Evaluating the Influence of Palm Kernel Shell Ash on Ire Clay Geopolymer Concrete Cured at Ambient Temperature

Abstract

There is an abundance of clay deposit in Ire Ekiti which can serve as geopolymer source material and Palm kernel shell exists as a massive agro waste in South Western Nigeria. This study evaluates the effect of palm kernel shell ash (PKSA) as an additive on the compressive strength of Ire clay geopolymer concrete. The objective of the study is to determine the selected properties of the obtained concrete at room temperature. Palm kernel shell was burned at 650oC for 2 hours in a furnace. Natural clay collected from Ire Ekiti was manually pulverized, air dried and calcined in a furnace at 750o for 2 hours. The geopolymer concrete was prepared at a mixing ratio of 1:2:3. The material constituents were calcined clay (source material), 12M of NaOH and Na2SiO3 (ratio of NaOH to Na2SiO3 was 2:5), river sand and 12.5mm granite were the fine and coarse aggregates respectively while PKSA of 0%,7.5% and 15% of the calcined Ire Clay content were used as additive in preparing the geopolymer concrete. geopolymer concrete specimens were cured at ambient temperature till testing at different maturity ages of 7, 14 and 28 days.
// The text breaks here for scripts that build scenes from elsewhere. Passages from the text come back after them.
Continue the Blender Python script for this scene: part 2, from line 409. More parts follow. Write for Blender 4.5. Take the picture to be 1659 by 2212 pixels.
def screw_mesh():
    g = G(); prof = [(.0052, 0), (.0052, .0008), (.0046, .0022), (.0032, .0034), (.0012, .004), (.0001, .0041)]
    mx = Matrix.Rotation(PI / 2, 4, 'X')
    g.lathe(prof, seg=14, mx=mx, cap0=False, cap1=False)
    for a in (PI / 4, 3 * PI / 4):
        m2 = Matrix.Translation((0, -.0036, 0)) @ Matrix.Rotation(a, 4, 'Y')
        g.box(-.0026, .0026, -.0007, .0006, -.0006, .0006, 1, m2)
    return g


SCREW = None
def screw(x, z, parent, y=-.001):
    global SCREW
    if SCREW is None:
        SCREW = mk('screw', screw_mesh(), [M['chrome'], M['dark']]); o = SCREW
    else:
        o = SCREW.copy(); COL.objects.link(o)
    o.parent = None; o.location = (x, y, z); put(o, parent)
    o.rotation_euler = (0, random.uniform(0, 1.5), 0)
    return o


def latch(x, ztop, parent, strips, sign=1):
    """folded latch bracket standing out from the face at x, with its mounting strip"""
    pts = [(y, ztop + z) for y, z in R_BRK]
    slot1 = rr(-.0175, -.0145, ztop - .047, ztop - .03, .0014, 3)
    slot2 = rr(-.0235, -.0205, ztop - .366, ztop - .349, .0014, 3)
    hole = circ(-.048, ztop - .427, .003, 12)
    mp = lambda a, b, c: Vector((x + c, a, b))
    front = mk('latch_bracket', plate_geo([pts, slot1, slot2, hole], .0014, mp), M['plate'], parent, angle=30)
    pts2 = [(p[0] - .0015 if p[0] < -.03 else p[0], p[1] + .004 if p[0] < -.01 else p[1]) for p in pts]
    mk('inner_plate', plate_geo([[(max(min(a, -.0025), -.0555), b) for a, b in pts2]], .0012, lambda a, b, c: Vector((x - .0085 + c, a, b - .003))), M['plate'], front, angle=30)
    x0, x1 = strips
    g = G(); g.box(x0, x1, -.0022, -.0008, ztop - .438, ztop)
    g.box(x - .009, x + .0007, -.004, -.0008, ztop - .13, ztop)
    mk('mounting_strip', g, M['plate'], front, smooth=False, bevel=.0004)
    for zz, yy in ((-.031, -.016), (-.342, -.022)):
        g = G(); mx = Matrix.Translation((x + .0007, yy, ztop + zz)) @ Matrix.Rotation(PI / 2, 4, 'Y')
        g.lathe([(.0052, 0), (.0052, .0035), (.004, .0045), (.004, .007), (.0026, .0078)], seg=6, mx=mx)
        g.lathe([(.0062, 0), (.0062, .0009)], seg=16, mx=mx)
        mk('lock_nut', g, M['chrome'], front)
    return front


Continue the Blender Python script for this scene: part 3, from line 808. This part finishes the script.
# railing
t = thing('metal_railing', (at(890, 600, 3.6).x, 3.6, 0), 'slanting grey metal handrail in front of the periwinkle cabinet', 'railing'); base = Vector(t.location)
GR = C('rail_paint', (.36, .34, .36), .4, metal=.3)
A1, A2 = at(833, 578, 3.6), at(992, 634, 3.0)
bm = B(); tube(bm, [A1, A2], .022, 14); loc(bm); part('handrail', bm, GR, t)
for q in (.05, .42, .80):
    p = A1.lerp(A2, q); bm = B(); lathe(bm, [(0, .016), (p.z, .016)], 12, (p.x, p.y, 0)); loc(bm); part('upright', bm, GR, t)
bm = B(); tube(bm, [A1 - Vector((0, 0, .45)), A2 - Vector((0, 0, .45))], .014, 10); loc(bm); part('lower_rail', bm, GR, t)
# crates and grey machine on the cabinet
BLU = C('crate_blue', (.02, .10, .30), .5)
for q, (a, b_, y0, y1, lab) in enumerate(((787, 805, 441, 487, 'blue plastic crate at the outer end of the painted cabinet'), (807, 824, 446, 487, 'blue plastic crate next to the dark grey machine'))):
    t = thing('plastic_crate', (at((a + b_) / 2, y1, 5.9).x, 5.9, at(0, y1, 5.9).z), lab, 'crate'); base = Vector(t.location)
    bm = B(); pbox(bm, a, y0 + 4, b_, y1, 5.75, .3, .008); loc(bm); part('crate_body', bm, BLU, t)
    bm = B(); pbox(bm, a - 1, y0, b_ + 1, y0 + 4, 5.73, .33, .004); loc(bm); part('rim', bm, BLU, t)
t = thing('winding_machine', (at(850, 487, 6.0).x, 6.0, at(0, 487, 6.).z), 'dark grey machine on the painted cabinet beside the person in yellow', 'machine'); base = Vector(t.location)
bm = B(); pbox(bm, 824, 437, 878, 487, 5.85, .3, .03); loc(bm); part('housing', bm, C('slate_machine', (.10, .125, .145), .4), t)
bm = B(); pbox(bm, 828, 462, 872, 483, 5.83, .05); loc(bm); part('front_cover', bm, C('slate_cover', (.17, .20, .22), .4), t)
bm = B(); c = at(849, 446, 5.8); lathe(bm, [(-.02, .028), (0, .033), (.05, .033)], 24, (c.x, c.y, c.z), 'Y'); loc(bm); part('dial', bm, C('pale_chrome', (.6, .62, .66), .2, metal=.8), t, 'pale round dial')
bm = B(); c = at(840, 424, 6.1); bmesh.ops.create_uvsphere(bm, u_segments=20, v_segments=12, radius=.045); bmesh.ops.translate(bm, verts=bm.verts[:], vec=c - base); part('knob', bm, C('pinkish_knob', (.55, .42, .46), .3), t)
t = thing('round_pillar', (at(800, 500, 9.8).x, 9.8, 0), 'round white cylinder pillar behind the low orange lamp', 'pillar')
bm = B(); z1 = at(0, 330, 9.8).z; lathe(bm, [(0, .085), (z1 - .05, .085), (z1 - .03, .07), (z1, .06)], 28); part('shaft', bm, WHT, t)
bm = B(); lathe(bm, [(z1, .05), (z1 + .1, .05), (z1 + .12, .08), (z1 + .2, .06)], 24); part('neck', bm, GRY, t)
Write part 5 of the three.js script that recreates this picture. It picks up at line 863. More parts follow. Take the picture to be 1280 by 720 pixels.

It was generally observed that increasing the percentage of PKSA as additive strongly improved the compressive strength gain with maturity of the Ire clay geopolymer concrete. At 28 days maturity, 7.5% PKSA addition improved the compressive strength by 166% while 15% PKSA addition improved the strength by 181% increase. The highest compressive strength was 7.67N/mm2 at 15% PKSA addition on 28 day. Conclusively, Ire clay and PKSA are viable source material and additive respectively for geopolymer concrete production. The Ire clay geopolymer concrete can be practically applied like conventional concrete in structural work especially in a rural community like Ire Ekiti where cement needs to be transported over kilometers. Also, the concrete performing well at ambient temperature makes it cost effective compare to most geopolymers that require heating at high temperature. It is recommended that further study on the durability should be done.